Archive for bin laden

Eye for an Eye

Posted in Ramblings with tags , , , , , , , , on May 2, 2011 by KarenElizabeth

I know, I know, I’ve been horribly lax in my posting habits these last few months.  I have a dozen half-finished drafts waiting to be finished and posted, and I just haven’t found the motivation to do so.  I’m sorry about that.  I will try my best to be more diligent.

But in the wake of the day’s big news, I felt the need to post, well, something.  Because amid all the exultant expressions of Western victory, I’ve found that I truly am a pacifist to the core.  I cannot find joy in the death of another, or even a sense of justice served.  I am saddened — even hurt — that this, this eye-for-an-eye justice, is the recourse of a supposedly enlightened, humanist society.

Fundamentalism, in all its shapes and forms, terrifies me.  The extremes of hatred, cruelty, ignorance, and violence that are possible only when backed by the single-mindedness of the starry-eyed idealist … this is, unquestionably, humanity at its worst.

Bin Laden, Al-Quaeda, all of the various terrorist leaders and organizations the world over:  they are examples of the evils of fundamentalism.  And I desire very much to see those ideals wiped, permanently, from this earth.  For all that I try, constantly, to see the best in every person and to never condemn or feel hate, I too am human, and I sometimes fail to see how some of these twisted, depraved individuals could ever be made to see reason and kindness.

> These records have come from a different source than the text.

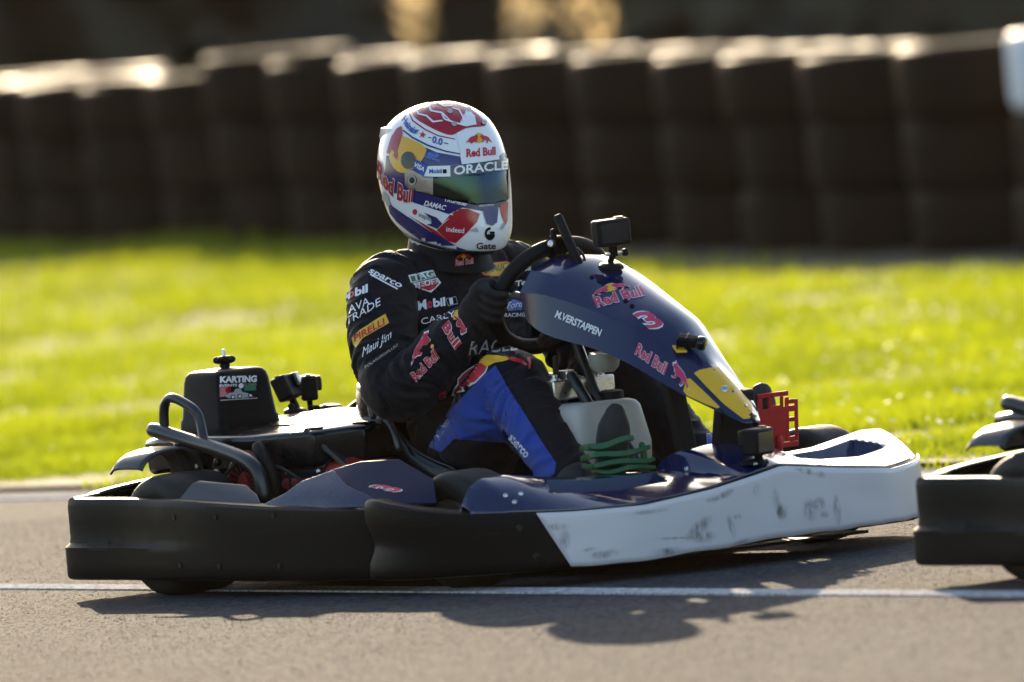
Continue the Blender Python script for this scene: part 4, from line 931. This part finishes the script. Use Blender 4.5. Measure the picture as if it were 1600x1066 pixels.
HG(ell((330, 545), 27, 30), 'h_black', 5.8, name='visor_screw')
# lower shell
HT('TAGHeuer', (512, 668), (648, 696), (2, -22), 'h_white', layer=3, bold=.02); HT('VERSTAPPEN', (715, 700), (803, 692), (0, -11), 'h_white', layer=3); HT('DAMAC', (394, 692), (520, 722), (8, -28), 'h_white', layer=3, bold=.03, shear=.2)
HG([(150, 590), (345, 685), (540, 748), (600, 715), (480, 830), (420, 815), (300, 760), (215, 705)], 'h_white', 2)
HG([(395, 735), (470, 765), (503, 800), (475, 832), (412, 806), (440, 800), (470, 800), (440, 775)], 'h_navy', 3)
HT('viaplay', (362, 760), (444, 788), (4, -30), 'p_black', layer=3); HG(ell((343, 732), 14, 17), 'p_red', 3)
HG([(600, 712), (650, 712), (722, 742), (705, 790), (640, 860), (580, 915), (540, 905), (470, 840), (478, 832), (545, 750)], 'h_red', 2)
HG([(300, 750), (470, 845), (540, 905), (500, 895), (440, 850), (360, 790)], 'h_red', 2)
HT('indeed', (526, 846), (630, 856), (2, -30), 'h_white', layer=3, bold=.01)
HG([(735, 710), (830, 705), (822, 790), (795, 812), (760, 800)], 'h_navy', 3); HG([(835, 690), (888, 665), (885, 780), (872, 808), (850, 750)], 'h_red', 2)
HG([(655, 840), (705, 822), (715, 850), (680, 845)], 'p_silver', 3); HG([(838, 830), (860, 790), (868, 812), (855, 830)], 'p_silver', 3)
gl = [(780 + 30 * math.cos(a), 858 + 38 * math.sin(a)) for a in [.1 + (2 * PI - 1.5) * k / 20 for k in range(21)]]; gi = [(780 + 17 * math.cos(a), 858 + 22 * math.sin(a)) for a in [.1 + (2 * PI - 1.5) * k / 20 for k in range(21)]]
HG(gl + gi[::-1], 'p_black', 3); HG([(780, 845), (808, 845), (808, 860), (780, 860)], 'p_black', 3)
HT('Gate', (702, 948), (815, 945), (0, -36), 'p_black', layer=3, bold=.02)
HG([(215, 700), (300, 760), (440, 850), (540, 905), (600, 940), (700, 968), (560, 966), (430, 930), (320, 860), (235, 790), (195, 740), (185, 680)], 'h_navy', 3)
HG([(140, 625), (165, 610), (190, 640), (200, 690), (185, 700), (150, 660)], 'p_silver', 4, name='helmet_clip')

# gloves: palm, four fingers and a thumb closed on the rim
def glove(s):
    a = PI + .06 if s < 0 else -.06
    c = SWC + e1 * (.154 * math.cos(a)) + e2 * (.136 * math.sin(a)); tg = (e2 * math.cos(a) * .92 * 1 - e1 * math.sin(a) * 1.04); tg = tg.normalized() * (1 if tg.z > 0 else -1)
    out = (e1 * math.cos(a) + e2 * math.sin(a)).normalized(); back = swn if swn.x < 0 else -swn   # back: towards the driver
    W = Vector((.165, .182 * s, .578)); geos = []
    pc = c + back * .034 + out * .012 - tg * .012
    geos.append(chain_geo([(W + Vector((-.02, .012 * s, -.02)), .043), (W, .04), (W.lerp(pc, .5) + out * .004, .043, .8), (pc + tg * .012, .044, .66), (pc + tg * .03 + out * .01, .036, .6)], tuple(tg)))
    for k in range(4):     # fingers wrap from the back over the outer side to the front
        o = tg * (.036 - .0215 * k); L = (.92, 1.0, .96, .78)[k]; r = (.0105, .011, .0105, .0092)[k]; p = []
        for ang, rr in ((-.15, .034), (.55, .036), (1.25, .034), (1.95, .031), (2.6, .028), (2.6 + .5 * L, .026)):
            q = c + o + (back * math.cos(ang) + out * math.sin(ang)) * rr; p.append((q, r * (1.15 if ang < .7 else 1)))
        geos.append(chain_geo(p, tuple(tg), 10))
    th = [(pc - out * .012 + tg * .006, .017), (c + back * .03 - out * .02 + tg * .02, .0145), (c + back * .006 - out * .033 + tg * .036, .0125), (c - back * .016 - out * .026 + tg * .046, .011)]
    geos.append(chain_geo(th, tuple(tg), 10))
    geos.append(chain_geo([(W + Vector((-.035, .02 * s, -.035)), .049), (W + Vector((-.012, .006 * s, -.012)), .047)], tuple(tg)))
    return remesh('glove', geos, .004, M['glove'], DRV, 2, lambda co, no: np.array([.0012 * noise.noise(Vector(p) * 60) for p in co]))
gR = glove(-1); gL = glove(1)
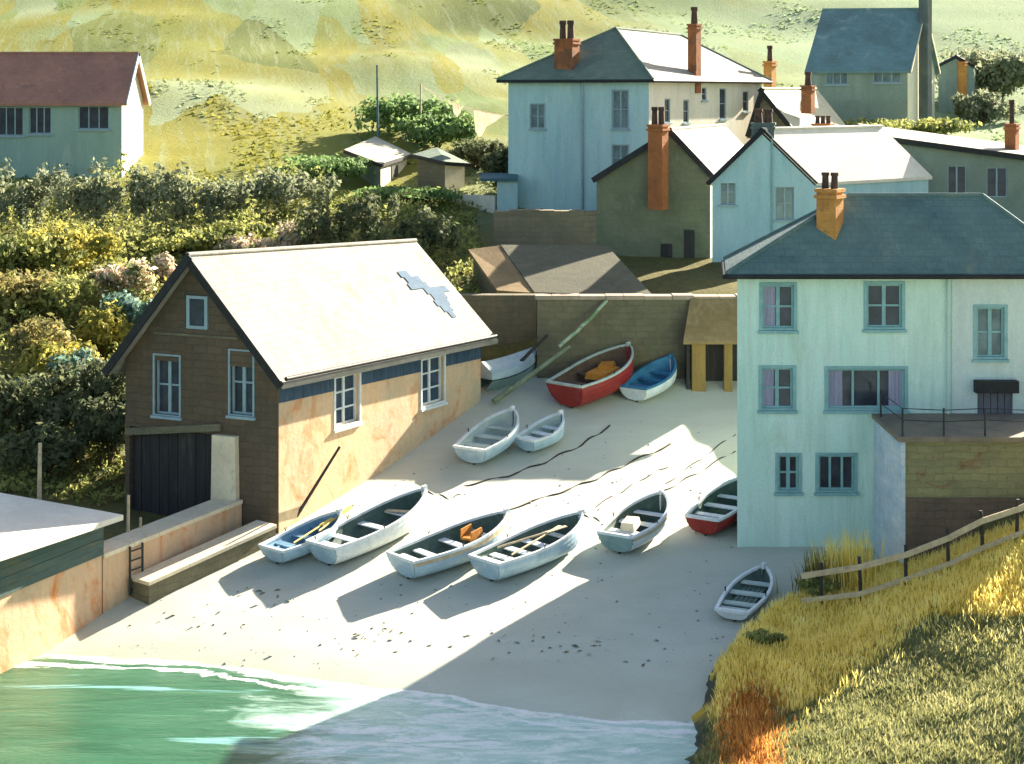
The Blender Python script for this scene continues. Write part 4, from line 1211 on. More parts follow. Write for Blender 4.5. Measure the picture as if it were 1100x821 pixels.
root = empty('quay_wall', (QB.x, QB.y, 0)); tag(root, 'orange stained quay wall sloping up to the boathouse with cream top', 'wall')
c_ = v2(QC); d = (c_ - b0).normalized(); ln = (c_ - b0).length; nn = Vector((-d.y, d.x, 0))
zA, zC = P(112, 600, 46.4).z, P(276, 543, 51.2).z
a = MB()
def wedge(mb, o, u, n, L0, L1, n0, n1, zb, z0, z1):
    vs = [o + u * L0 + n * n0 + UP * zb, o + u * L1 + n * n0 + UP * zb, o + u * L1 + n * n1 + UP * zb, o + u * L0 + n * n1 + UP * zb,
          o + u * L0 + n * n0 + UP * z0, o + u * L1 + n * n0 + UP * z1, o + u * L1 + n * n1 + UP * z1, o + u * L0 + n * n1 + UP * z0]
    mb.mesh(vs, [(3, 2, 1, 0), (4, 5, 6, 7), (0, 1, 5, 4), (1, 2, 6, 5), (2, 3, 7, 6), (3, 0, 4, 7)])
wedge(a, b0, d, nn, .05, ln, 0, .8, -2, zA, zC); a.build('wall', M['orange_quay'], root)
a = MB(); wedge(a, b0, d, nn, .05, ln, -.05, .85, zA + .004, zA + .1, zC + .1)
a = MB(); 
vs0 = zA + .005
def wedge2(mb, L0, L1):
    za_, zb_ = zA + (zC - zA) * (L0 / ln), zA + (zC - zA) * (L1 / ln)
    vs = []
    for (t, z) in ((L0, za_), (L1, zb_)):
        for (n_, h_) in ((-.05, .004), (.85, .004), (.85, .12), (-.05, .12)): vs.append(b0 + d * t + nn * n_ + UP * (z + h_))
    mb.mesh(vs, [(0, 1, 2, 3), (7, 6, 5, 4), (0, 4, 5, 1), (1, 5, 6, 2), (2, 6, 7, 3), (3, 7, 4, 0)])
t_ = .05
while t_ < ln - .1:
    e_ = min(ln, t_ + rng.uniform(.7, 1.2)); wedge2(a, t_ + .008, e_ - .008); t_ = e_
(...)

But by the same token, when I see the exultation in people’s eyes, see them smiling, waving flags, hear them singing, cheering, laughing — because of a violent death?  This doesn’t solve anything.  If anything, this only teaches that it’s okay to hate.  It reinforces the idea that there are no peaceful solutions, that there is no common ground.  What have we accomplished, that we should be celebrating?  A human life, snuffed out — no matter that this particular human was, without doubt, a depraved psychopath.  While life remains, there is hope of change.  Of teaching, and learning, and talking, and maybe coming to understand things about the world that we had never encountered before.  Killing Bin Laden doesn’t teach him — or anyone else — a thing.  If anything, it only creates more hatred.  Violent death creates martyrs, gives people a rallying point around which to consolidate and strengthen the very fundamentalism that I would see wiped out.  And, on the other side of things, it reinforces the “us vs. them” dichotomy that much Western fundamentalist thought is based upon.  We must see this man as unequivocally evil and irredeemable, or else we must feel guilt at his death.  Too many will convince themselves that this was right, and just, and even necessary.  And they’ll demand more blood, to further justify their rightness.  To bury their guilt under a building mountain of bodies, until even utter genocide will not seem enough.

The death of another should never bring us joy, because it is the value we place on life that makes us human, and kind.  To take joy in the death of another requires hate … and today, I simply see too much hate in the world.  It saddens me.